Quote verbatim everything from the line containing "Continue the Blender" down to the line containing "right, outside the photo', 'wall')", with both of those lines included and no others.

• Source records:
_ _ _ _

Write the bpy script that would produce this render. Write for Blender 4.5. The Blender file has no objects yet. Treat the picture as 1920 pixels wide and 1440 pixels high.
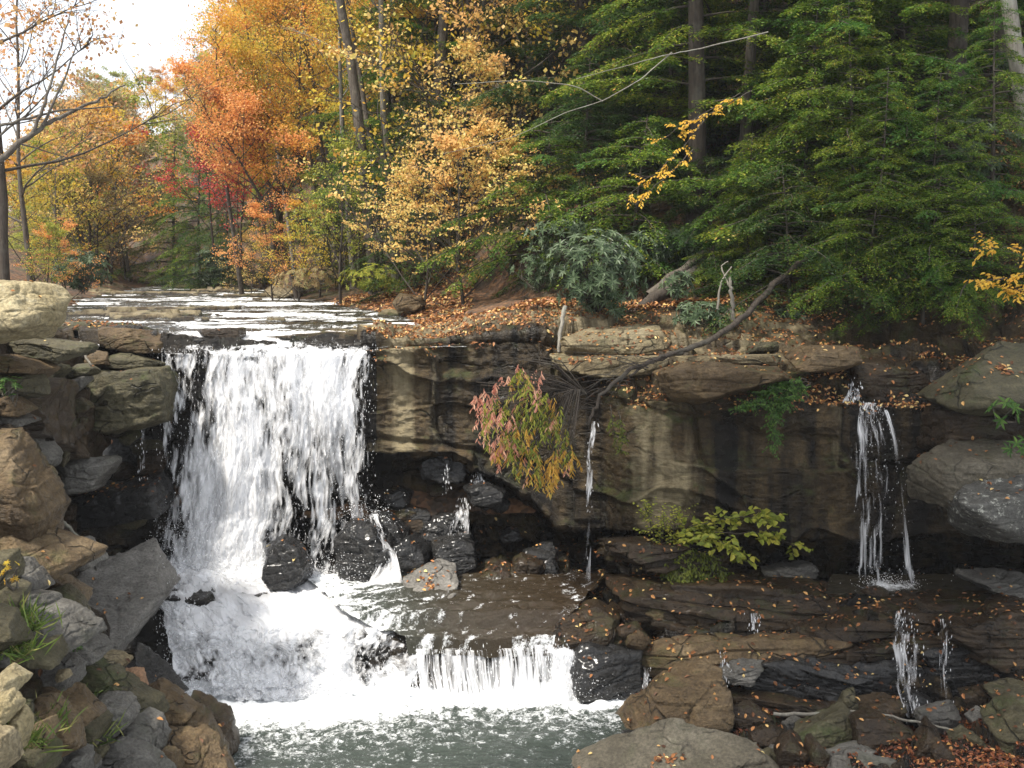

_ _ _ _

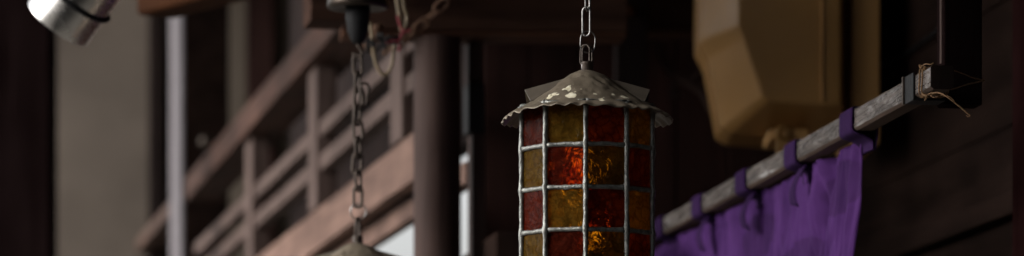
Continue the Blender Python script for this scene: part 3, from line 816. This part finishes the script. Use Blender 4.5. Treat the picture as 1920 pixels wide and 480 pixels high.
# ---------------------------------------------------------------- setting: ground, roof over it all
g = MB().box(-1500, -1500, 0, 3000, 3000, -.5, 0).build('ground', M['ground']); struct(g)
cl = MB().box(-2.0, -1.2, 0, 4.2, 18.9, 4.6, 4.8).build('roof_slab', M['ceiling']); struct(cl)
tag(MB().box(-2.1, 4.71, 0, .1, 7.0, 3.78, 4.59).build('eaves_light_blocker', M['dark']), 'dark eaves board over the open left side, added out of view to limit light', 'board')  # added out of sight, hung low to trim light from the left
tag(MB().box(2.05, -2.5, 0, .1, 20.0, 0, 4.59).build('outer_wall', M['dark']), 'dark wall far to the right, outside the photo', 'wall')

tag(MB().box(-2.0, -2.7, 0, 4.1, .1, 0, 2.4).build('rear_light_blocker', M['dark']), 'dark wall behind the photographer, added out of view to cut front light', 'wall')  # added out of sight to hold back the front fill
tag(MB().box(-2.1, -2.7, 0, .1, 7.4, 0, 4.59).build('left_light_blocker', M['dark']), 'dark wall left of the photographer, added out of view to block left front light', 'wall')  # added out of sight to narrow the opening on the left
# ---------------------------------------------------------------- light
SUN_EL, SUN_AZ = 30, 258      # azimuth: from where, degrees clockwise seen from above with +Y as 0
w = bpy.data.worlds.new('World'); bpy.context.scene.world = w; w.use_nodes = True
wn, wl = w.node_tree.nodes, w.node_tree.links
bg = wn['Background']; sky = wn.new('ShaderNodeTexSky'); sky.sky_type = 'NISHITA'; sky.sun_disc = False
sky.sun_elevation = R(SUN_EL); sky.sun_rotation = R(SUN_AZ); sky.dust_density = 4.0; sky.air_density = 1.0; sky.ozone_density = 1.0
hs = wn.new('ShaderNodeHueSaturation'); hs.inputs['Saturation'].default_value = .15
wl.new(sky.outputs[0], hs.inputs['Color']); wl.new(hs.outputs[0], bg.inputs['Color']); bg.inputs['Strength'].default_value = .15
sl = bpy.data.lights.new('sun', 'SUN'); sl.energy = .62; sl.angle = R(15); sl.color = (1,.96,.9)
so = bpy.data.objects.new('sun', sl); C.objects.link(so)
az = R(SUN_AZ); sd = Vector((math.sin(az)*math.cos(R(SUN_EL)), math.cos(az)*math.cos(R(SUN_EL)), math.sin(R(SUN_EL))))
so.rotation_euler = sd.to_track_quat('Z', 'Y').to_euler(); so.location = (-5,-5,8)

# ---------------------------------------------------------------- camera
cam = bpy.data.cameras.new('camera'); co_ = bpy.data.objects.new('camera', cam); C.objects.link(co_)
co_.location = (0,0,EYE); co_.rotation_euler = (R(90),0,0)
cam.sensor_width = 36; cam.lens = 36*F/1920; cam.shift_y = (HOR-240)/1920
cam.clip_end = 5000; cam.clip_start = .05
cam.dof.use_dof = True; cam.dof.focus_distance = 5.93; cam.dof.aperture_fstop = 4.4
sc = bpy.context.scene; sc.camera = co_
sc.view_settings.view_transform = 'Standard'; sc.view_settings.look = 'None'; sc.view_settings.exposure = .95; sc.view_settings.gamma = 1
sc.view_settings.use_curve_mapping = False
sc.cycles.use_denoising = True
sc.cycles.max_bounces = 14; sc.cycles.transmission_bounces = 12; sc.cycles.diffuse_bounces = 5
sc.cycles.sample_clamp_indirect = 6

_ _ _ _

• Solution for this exercise:
Continue the Blender Python script for this scene: part 3, from line 816. This part finishes the script. Use Blender 4.5. Treat the picture as 1920 pixels wide and 480 pixels high.
# ---------------------------------------------------------------- setting: ground, roof over it all
g = MB().box(-1500, -1500, 0, 3000, 3000, -.5, 0).build('ground', M['ground']); struct(g)
cl = MB().box(-2.0, -1.2, 0, 4.2, 18.9, 4.6, 4.8).build('roof_slab', M['ceiling']); struct(cl)
tag(MB().box(-2.1, 4.71, 0, .1, 7.0, 3.78, 4.59).build('eaves_light_blocker', M['dark']), 'dark eaves board over the open left side, added out of view to limit light', 'board')  # added out of sight, hung low to trim light from the left
tag(MB().box(2.05, -2.5, 0, .1, 20.0, 0, 4.59).build('outer_wall', M['dark']), 'dark wall far to the right, outside the photo', 'wall')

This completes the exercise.